:: THE PROBLEM ::
Print the listing from its top line through the line containing "fwin(1330, 1600, 60, 330, M_pane_bl);", nothing more, and leave out the pictures.

:: SOURCE MATERIAL ::
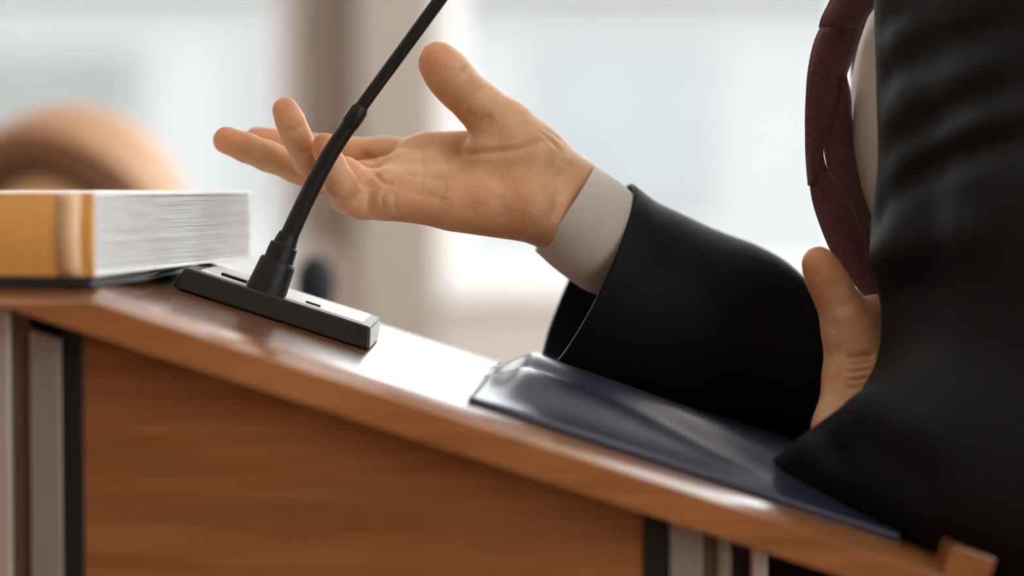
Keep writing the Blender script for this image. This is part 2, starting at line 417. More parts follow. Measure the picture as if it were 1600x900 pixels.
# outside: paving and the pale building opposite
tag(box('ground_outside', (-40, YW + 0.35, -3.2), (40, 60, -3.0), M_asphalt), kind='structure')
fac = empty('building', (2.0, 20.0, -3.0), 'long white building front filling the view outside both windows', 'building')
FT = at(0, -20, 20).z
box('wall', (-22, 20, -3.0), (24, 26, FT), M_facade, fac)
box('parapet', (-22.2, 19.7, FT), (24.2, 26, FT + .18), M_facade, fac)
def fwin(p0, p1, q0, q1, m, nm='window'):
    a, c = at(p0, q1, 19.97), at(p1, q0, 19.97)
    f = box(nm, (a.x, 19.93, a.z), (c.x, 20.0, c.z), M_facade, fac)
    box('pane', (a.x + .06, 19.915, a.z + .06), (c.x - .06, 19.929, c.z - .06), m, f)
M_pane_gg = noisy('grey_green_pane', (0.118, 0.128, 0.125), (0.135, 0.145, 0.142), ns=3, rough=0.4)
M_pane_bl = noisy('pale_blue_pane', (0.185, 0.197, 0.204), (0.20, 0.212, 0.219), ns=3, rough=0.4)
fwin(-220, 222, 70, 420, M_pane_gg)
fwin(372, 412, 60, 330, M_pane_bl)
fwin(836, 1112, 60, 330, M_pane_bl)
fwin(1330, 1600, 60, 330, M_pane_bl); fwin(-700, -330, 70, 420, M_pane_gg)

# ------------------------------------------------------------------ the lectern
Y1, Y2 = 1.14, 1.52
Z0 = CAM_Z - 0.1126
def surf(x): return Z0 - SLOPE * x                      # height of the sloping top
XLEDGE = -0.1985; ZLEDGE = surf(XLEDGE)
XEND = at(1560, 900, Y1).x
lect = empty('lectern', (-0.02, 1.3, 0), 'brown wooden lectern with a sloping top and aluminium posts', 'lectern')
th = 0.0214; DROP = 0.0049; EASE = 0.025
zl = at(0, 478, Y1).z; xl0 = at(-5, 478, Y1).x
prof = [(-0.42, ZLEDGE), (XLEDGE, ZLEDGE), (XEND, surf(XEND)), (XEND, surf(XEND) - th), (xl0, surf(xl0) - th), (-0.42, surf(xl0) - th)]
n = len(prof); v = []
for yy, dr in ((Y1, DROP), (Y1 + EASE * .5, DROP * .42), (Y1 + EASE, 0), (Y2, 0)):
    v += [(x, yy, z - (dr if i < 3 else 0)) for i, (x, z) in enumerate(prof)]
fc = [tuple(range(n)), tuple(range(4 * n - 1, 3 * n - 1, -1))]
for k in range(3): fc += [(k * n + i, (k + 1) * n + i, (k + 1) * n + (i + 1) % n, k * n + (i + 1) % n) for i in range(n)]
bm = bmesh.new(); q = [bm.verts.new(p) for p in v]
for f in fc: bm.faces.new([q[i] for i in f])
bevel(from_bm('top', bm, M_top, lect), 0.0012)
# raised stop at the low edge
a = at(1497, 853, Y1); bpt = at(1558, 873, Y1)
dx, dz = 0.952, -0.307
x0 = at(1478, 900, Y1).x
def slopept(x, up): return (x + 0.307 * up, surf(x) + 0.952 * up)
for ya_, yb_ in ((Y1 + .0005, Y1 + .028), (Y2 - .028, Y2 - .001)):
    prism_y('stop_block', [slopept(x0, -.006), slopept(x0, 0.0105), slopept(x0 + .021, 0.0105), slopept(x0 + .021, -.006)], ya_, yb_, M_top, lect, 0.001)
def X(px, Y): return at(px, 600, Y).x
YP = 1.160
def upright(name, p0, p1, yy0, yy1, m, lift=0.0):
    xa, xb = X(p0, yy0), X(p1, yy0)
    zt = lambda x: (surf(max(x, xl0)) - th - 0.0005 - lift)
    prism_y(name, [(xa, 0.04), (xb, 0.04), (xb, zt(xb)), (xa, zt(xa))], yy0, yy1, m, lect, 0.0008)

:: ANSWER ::
Keep writing the Blender script for this image. This is part 2, starting at line 417. More parts follow. Measure the picture as if it were 1600x900 pixels.
# outside: paving and the pale building opposite
tag(box('ground_outside', (-40, YW + 0.35, -3.2), (40, 60, -3.0), M_asphalt), kind='structure')
fac = empty('building', (2.0, 20.0, -3.0), 'long white building front filling the view outside both windows', 'building')
FT = at(0, -20, 20).z
box('wall', (-22, 20, -3.0), (24, 26, FT), M_facade, fac)
box('parapet', (-22.2, 19.7, FT), (24.2, 26, FT + .18), M_facade, fac)
def fwin(p0, p1, q0, q1, m, nm='window'):
    a, c = at(p0, q1, 19.97), at(p1, q0, 19.97)
    f = box(nm, (a.x, 19.93, a.z), (c.x, 20.0, c.z), M_facade, fac)
    box('pane', (a.x + .06, 19.915, a.z + .06), (c.x - .06, 19.929, c.z - .06), m, f)
M_pane_gg = noisy('grey_green_pane', (0.118, 0.128, 0.125), (0.135, 0.145, 0.142), ns=3, rough=0.4)
M_pane_bl = noisy('pale_blue_pane', (0.185, 0.197, 0.204), (0.20, 0.212, 0.219), ns=3, rough=0.4)
fwin(-220, 222, 70, 420, M_pane_gg)
fwin(372, 412, 60, 330, M_pane_bl)
fwin(836, 1112, 60, 330, M_pane_bl)
fwin(1330, 1600, 60, 330, M_pane_bl); fwin(-700, -330, 70, 420, M_pane_gg)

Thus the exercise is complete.